[start]
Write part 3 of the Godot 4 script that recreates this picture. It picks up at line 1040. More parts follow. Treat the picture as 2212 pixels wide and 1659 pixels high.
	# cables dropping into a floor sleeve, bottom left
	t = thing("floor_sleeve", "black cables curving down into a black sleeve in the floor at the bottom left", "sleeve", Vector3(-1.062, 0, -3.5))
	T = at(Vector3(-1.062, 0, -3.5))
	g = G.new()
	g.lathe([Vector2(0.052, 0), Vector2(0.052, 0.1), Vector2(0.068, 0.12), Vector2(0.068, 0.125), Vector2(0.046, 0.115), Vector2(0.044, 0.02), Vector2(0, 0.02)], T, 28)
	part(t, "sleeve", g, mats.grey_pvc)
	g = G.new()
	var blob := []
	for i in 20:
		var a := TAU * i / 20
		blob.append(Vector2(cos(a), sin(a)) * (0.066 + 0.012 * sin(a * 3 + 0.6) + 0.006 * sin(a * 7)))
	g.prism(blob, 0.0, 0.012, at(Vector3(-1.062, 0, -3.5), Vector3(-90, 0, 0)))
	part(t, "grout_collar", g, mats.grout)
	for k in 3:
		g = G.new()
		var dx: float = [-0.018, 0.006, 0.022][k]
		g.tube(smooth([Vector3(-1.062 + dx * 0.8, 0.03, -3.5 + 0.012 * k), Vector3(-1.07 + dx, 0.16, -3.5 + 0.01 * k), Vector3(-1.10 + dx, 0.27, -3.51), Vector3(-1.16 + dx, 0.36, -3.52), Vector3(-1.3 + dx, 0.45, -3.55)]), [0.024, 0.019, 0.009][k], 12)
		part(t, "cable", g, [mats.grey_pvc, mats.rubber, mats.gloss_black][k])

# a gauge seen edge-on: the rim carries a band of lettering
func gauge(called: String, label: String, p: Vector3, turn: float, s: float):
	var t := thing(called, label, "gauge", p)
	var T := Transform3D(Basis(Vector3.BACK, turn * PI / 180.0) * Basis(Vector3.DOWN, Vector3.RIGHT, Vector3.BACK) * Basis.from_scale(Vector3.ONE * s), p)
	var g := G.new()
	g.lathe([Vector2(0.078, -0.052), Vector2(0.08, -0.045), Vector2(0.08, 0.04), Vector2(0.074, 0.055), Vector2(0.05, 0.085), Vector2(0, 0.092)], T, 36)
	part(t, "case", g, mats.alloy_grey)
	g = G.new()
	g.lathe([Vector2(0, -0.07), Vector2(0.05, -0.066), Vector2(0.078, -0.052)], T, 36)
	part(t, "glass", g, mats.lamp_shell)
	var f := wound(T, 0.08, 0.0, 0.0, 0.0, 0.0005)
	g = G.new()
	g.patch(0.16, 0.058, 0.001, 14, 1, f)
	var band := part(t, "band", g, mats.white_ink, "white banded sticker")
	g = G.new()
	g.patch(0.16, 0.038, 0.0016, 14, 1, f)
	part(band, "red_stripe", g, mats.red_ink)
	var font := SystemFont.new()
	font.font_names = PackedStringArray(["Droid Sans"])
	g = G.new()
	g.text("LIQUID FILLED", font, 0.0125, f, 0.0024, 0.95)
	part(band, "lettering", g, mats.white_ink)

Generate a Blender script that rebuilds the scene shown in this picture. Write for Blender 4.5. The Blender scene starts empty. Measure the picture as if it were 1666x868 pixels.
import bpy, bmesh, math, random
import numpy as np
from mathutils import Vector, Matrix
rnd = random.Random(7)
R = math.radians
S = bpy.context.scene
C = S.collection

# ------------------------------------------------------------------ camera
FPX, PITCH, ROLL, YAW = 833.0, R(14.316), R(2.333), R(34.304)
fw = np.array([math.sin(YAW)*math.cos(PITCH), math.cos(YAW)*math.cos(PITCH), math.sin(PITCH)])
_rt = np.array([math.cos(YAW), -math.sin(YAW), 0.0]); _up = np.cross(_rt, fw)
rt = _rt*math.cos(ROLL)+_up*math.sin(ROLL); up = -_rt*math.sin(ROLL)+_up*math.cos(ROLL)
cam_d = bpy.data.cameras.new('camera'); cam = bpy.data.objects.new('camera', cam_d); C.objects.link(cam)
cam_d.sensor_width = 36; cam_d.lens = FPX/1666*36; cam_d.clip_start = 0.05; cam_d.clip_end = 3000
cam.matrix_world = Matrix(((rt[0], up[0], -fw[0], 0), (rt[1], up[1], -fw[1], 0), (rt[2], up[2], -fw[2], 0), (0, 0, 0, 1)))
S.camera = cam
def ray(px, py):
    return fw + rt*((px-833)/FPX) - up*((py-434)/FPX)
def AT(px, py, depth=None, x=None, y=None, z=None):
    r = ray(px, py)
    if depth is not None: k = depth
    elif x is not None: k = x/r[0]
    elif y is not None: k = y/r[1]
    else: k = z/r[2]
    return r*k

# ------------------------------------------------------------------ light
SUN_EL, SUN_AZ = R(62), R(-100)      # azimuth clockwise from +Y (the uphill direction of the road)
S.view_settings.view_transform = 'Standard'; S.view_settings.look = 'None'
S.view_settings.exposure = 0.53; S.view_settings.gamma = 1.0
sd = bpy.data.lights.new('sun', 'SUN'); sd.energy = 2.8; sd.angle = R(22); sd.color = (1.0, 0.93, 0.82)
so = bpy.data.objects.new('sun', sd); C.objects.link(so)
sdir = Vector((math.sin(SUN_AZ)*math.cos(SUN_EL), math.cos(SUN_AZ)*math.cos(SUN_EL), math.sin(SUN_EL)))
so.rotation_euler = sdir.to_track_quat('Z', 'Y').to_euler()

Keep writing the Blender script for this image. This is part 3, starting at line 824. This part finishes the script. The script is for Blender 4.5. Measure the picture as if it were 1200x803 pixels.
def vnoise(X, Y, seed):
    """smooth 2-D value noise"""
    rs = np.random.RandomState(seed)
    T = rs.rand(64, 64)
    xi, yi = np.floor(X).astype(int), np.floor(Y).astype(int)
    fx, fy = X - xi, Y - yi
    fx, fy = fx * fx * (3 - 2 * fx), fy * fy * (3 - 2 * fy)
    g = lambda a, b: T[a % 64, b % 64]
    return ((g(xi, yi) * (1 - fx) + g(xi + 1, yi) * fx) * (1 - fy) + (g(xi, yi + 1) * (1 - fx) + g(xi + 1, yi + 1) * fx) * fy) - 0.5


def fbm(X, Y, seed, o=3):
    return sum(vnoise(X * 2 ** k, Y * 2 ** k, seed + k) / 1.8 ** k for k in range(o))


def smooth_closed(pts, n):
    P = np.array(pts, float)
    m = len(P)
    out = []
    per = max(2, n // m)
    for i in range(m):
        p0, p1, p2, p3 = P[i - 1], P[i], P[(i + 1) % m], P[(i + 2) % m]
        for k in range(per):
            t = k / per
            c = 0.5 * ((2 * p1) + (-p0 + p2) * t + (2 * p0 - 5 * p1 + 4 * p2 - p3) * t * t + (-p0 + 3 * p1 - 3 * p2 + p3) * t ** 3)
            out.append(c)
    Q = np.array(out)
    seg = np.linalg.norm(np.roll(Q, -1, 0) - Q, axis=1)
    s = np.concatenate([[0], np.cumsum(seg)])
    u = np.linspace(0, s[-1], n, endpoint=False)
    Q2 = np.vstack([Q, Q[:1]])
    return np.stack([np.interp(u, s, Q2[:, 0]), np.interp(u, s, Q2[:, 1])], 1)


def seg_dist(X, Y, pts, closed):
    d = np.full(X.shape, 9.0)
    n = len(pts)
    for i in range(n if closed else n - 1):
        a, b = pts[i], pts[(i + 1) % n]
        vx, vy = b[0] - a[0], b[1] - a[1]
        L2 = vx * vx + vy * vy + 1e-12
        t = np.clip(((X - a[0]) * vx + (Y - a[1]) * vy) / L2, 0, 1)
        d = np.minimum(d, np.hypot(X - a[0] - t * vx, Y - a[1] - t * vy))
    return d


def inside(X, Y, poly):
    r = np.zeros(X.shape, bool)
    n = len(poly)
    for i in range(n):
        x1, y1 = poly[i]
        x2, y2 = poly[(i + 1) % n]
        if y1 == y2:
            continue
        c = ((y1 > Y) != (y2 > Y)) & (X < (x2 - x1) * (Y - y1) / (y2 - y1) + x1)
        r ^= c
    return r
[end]
_SHORT TASK_
Take the lines above from the first through the one containing "[mats.grey_pvc, mats.rubber, mats.gloss_black][k])" and reproduce them exactly; include nothing else.

_RESULT_
Write part 3 of the Godot 4 script that recreates this picture. It picks up at line 1040. More parts follow. Treat the picture as 2212 pixels wide and 1659 pixels high.
	# cables dropping into a floor sleeve, bottom left
	t = thing("floor_sleeve", "black cables curving down into a black sleeve in the floor at the bottom left", "sleeve", Vector3(-1.062, 0, -3.5))
	T = at(Vector3(-1.062, 0, -3.5))
	g = G.new()
	g.lathe([Vector2(0.052, 0), Vector2(0.052, 0.1), Vector2(0.068, 0.12), Vector2(0.068, 0.125), Vector2(0.046, 0.115), Vector2(0.044, 0.02), Vector2(0, 0.02)], T, 28)
	part(t, "sleeve", g, mats.grey_pvc)
	g = G.new()
	var blob := []
	for i in 20:
		var a := TAU * i / 20
		blob.append(Vector2(cos(a), sin(a)) * (0.066 + 0.012 * sin(a * 3 + 0.6) + 0.006 * sin(a * 7)))
	g.prism(blob, 0.0, 0.012, at(Vector3(-1.062, 0, -3.5), Vector3(-90, 0, 0)))
	part(t, "grout_collar", g, mats.grout)
	for k in 3:
		g = G.new()
		var dx: float = [-0.018, 0.006, 0.022][k]
		g.tube(smooth([Vector3(-1.062 + dx * 0.8, 0.03, -3.5 + 0.012 * k), Vector3(-1.07 + dx, 0.16, -3.5 + 0.01 * k), Vector3(-1.10 + dx, 0.27, -3.51), Vector3(-1.16 + dx, 0.36, -3.52), Vector3(-1.3 + dx, 0.45, -3.55)]), [0.024, 0.019, 0.009][k], 12)
		part(t, "cable", g, [mats.grey_pvc, mats.rubber, mats.gloss_black][k])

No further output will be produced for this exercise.